> _Data_:
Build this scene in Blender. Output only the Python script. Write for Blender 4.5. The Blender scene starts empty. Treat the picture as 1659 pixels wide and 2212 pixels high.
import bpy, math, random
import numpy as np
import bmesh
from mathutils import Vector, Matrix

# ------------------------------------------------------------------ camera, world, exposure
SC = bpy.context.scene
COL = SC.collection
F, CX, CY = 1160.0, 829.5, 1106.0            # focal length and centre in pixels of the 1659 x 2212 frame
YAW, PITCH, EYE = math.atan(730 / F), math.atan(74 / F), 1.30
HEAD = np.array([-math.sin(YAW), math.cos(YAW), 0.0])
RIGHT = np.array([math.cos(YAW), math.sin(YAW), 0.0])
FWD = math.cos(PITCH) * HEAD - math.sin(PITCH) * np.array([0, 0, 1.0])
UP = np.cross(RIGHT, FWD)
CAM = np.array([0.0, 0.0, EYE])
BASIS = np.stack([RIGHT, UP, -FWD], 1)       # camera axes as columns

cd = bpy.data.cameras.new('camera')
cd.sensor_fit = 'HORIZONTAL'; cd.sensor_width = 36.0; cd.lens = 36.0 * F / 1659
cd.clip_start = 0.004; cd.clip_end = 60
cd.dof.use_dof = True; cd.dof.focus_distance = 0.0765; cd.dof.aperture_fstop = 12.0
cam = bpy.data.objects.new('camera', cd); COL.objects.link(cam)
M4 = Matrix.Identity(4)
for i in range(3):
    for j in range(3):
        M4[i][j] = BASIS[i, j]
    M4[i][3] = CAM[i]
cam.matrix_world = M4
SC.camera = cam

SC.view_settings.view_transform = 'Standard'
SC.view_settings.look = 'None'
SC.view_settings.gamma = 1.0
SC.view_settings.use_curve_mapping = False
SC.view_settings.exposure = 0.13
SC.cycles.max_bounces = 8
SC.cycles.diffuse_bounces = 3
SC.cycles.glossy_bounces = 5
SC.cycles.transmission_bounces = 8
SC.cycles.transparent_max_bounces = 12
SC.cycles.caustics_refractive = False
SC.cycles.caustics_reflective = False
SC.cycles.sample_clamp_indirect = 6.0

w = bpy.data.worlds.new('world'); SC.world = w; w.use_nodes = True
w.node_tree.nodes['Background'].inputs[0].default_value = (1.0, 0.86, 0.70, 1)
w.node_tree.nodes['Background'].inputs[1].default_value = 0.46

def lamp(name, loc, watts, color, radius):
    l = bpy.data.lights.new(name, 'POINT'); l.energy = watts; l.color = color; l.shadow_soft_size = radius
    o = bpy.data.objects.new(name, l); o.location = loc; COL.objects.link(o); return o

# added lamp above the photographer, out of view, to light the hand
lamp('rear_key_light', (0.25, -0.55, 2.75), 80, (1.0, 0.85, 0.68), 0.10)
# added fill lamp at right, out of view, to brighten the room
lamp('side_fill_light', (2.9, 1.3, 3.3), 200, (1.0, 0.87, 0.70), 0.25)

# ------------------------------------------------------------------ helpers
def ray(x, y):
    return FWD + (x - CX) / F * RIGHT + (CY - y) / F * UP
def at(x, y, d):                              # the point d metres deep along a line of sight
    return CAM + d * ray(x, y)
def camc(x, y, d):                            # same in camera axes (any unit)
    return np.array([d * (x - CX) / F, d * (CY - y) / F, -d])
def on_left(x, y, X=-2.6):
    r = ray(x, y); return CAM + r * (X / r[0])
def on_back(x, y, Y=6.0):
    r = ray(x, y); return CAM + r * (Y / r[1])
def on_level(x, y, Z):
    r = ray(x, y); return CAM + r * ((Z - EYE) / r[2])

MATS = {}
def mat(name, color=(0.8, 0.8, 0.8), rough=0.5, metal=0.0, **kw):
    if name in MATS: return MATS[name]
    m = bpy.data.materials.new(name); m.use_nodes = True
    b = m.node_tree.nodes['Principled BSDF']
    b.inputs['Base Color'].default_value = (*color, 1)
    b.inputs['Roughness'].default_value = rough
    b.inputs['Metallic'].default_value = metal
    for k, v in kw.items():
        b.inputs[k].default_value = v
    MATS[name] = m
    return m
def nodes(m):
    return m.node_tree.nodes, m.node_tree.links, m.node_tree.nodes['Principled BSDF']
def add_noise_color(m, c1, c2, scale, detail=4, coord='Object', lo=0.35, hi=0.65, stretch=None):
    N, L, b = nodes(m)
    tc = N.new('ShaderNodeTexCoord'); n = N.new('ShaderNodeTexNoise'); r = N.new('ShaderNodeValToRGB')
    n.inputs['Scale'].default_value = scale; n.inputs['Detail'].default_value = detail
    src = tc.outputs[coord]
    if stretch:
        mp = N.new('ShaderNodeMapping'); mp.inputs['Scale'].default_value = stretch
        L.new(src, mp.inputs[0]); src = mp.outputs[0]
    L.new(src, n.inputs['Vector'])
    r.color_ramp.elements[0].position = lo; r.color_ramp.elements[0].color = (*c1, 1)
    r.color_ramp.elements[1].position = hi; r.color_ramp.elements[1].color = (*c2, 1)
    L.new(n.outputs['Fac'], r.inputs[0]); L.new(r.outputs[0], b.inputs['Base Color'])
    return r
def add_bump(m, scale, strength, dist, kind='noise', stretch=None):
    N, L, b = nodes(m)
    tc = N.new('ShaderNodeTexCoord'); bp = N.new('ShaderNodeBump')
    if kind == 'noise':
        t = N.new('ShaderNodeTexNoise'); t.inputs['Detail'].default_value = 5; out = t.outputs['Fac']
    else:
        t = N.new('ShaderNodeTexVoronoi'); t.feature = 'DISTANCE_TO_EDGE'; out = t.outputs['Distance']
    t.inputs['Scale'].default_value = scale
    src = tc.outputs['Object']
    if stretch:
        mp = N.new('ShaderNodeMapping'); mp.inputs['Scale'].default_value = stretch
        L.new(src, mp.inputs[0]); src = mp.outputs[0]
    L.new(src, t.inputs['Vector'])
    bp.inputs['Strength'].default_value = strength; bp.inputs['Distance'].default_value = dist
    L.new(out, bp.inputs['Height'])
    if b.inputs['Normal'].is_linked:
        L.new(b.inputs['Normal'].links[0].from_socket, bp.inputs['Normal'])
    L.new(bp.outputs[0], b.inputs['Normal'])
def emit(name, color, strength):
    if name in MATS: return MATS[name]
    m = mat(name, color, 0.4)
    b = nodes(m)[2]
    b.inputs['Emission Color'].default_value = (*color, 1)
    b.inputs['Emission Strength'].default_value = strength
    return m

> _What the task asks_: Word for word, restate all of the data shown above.

> _Solution_:
Build this scene in Blender. Output only the Python script. Write for Blender 4.5. The Blender scene starts empty. Treat the picture as 1659 pixels wide and 2212 pixels high.
import bpy, math, random
import numpy as np
import bmesh
from mathutils import Vector, Matrix

# ------------------------------------------------------------------ camera, world, exposure
SC = bpy.context.scene
COL = SC.collection
F, CX, CY = 1160.0, 829.5, 1106.0            # focal length and centre in pixels of the 1659 x 2212 frame
YAW, PITCH, EYE = math.atan(730 / F), math.atan(74 / F), 1.30
HEAD = np.array([-math.sin(YAW), math.cos(YAW), 0.0])
RIGHT = np.array([math.cos(YAW), math.sin(YAW), 0.0])
FWD = math.cos(PITCH) * HEAD - math.sin(PITCH) * np.array([0, 0, 1.0])
UP = np.cross(RIGHT, FWD)
CAM = np.array([0.0, 0.0, EYE])
BASIS = np.stack([RIGHT, UP, -FWD], 1)       # camera axes as columns

cd = bpy.data.cameras.new('camera')
cd.sensor_fit = 'HORIZONTAL'; cd.sensor_width = 36.0; cd.lens = 36.0 * F / 1659
cd.clip_start = 0.004; cd.clip_end = 60
cd.dof.use_dof = True; cd.dof.focus_distance = 0.0765; cd.dof.aperture_fstop = 12.0
cam = bpy.data.objects.new('camera', cd); COL.objects.link(cam)
M4 = Matrix.Identity(4)
for i in range(3):
    for j in range(3):
        M4[i][j] = BASIS[i, j]
    M4[i][3] = CAM[i]
cam.matrix_world = M4
SC.camera = cam

SC.view_settings.view_transform = 'Standard'
SC.view_settings.look = 'None'
SC.view_settings.gamma = 1.0
SC.view_settings.use_curve_mapping = False
SC.view_settings.exposure = 0.13
SC.cycles.max_bounces = 8
SC.cycles.diffuse_bounces = 3
SC.cycles.glossy_bounces = 5
SC.cycles.transmission_bounces = 8
SC.cycles.transparent_max_bounces = 12
SC.cycles.caustics_refractive = False
SC.cycles.caustics_reflective = False
SC.cycles.sample_clamp_indirect = 6.0

w = bpy.data.worlds.new('world'); SC.world = w; w.use_nodes = True
w.node_tree.nodes['Background'].inputs[0].default_value = (1.0, 0.86, 0.70, 1)
w.node_tree.nodes['Background'].inputs[1].default_value = 0.46

def lamp(name, loc, watts, color, radius):
    l = bpy.data.lights.new(name, 'POINT'); l.energy = watts; l.color = color; l.shadow_soft_size = radius
    o = bpy.data.objects.new(name, l); o.location = loc; COL.objects.link(o); return o

# added lamp above the photographer, out of view, to light the hand
lamp('rear_key_light', (0.25, -0.55, 2.75), 80, (1.0, 0.85, 0.68), 0.10)
# added fill lamp at right, out of view, to brighten the room
lamp('side_fill_light', (2.9, 1.3, 3.3), 200, (1.0, 0.87, 0.70), 0.25)

# ------------------------------------------------------------------ helpers
def ray(x, y):
    return FWD + (x - CX) / F * RIGHT + (CY - y) / F * UP
def at(x, y, d):                              # the point d metres deep along a line of sight
    return CAM + d * ray(x, y)
def camc(x, y, d):                            # same in camera axes (any unit)
    return np.array([d * (x - CX) / F, d * (CY - y) / F, -d])
def on_left(x, y, X=-2.6):
    r = ray(x, y); return CAM + r * (X / r[0])
def on_back(x, y, Y=6.0):
    r = ray(x, y); return CAM + r * (Y / r[1])
def on_level(x, y, Z):
    r = ray(x, y); return CAM + r * ((Z - EYE) / r[2])

MATS = {}
def mat(name, color=(0.8, 0.8, 0.8), rough=0.5, metal=0.0, **kw):
    if name in MATS: return MATS[name]
    m = bpy.data.materials.new(name); m.use_nodes = True
    b = m.node_tree.nodes['Principled BSDF']
    b.inputs['Base Color'].default_value = (*color, 1)
    b.inputs['Roughness'].default_value = rough
    b.inputs['Metallic'].default_value = metal
    for k, v in kw.items():
        b.inputs[k].default_value = v
    MATS[name] = m
    return m
def nodes(m):
    return m.node_tree.nodes, m.node_tree.links, m.node_tree.nodes['Principled BSDF']
def add_noise_color(m, c1, c2, scale, detail=4, coord='Object', lo=0.35, hi=0.65, stretch=None):
    N, L, b = nodes(m)
    tc = N.new('ShaderNodeTexCoord'); n = N.new('ShaderNodeTexNoise'); r = N.new('ShaderNodeValToRGB')
    n.inputs['Scale'].default_value = scale; n.inputs['Detail'].default_value = detail
    src = tc.outputs[coord]
    if stretch:
        mp = N.new('ShaderNodeMapping'); mp.inputs['Scale'].default_value = stretch
        L.new(src, mp.inputs[0]); src = mp.outputs[0]
    L.new(src, n.inputs['Vector'])
    r.color_ramp.elements[0].position = lo; r.color_ramp.elements[0].color = (*c1, 1)
    r.color_ramp.elements[1].position = hi; r.color_ramp.elements[1].color = (*c2, 1)
    L.new(n.outputs['Fac'], r.inputs[0]); L.new(r.outputs[0], b.inputs['Base Color'])
    return r
def add_bump(m, scale, strength, dist, kind='noise', stretch=None):
    N, L, b = nodes(m)
    tc = N.new('ShaderNodeTexCoord'); bp = N.new('ShaderNodeBump')
    if kind == 'noise':
        t = N.new('ShaderNodeTexNoise'); t.inputs['Detail'].default_value = 5; out = t.outputs['Fac']
    else:
        t = N.new('ShaderNodeTexVoronoi'); t.feature = 'DISTANCE_TO_EDGE'; out = t.outputs['Distance']
    t.inputs['Scale'].default_value = scale
    src = tc.outputs['Object']
    if stretch:
        mp = N.new('ShaderNodeMapping'); mp.inputs['Scale'].default_value = stretch
        L.new(src, mp.inputs[0]); src = mp.outputs[0]
    L.new(src, t.inputs['Vector'])
    bp.inputs['Strength'].default_value = strength; bp.inputs['Distance'].default_value = dist
    L.new(out, bp.inputs['Height'])
    if b.inputs['Normal'].is_linked:
        L.new(b.inputs['Normal'].links[0].from_socket, bp.inputs['Normal'])
    L.new(bp.outputs[0], b.inputs['Normal'])
def emit(name, color, strength):
    if name in MATS: return MATS[name]
    m = mat(name, color, 0.4)
    b = nodes(m)[2]
    b.inputs['Emission Color'].default_value = (*color, 1)
    b.inputs['Emission Strength'].default_value = strength
    return m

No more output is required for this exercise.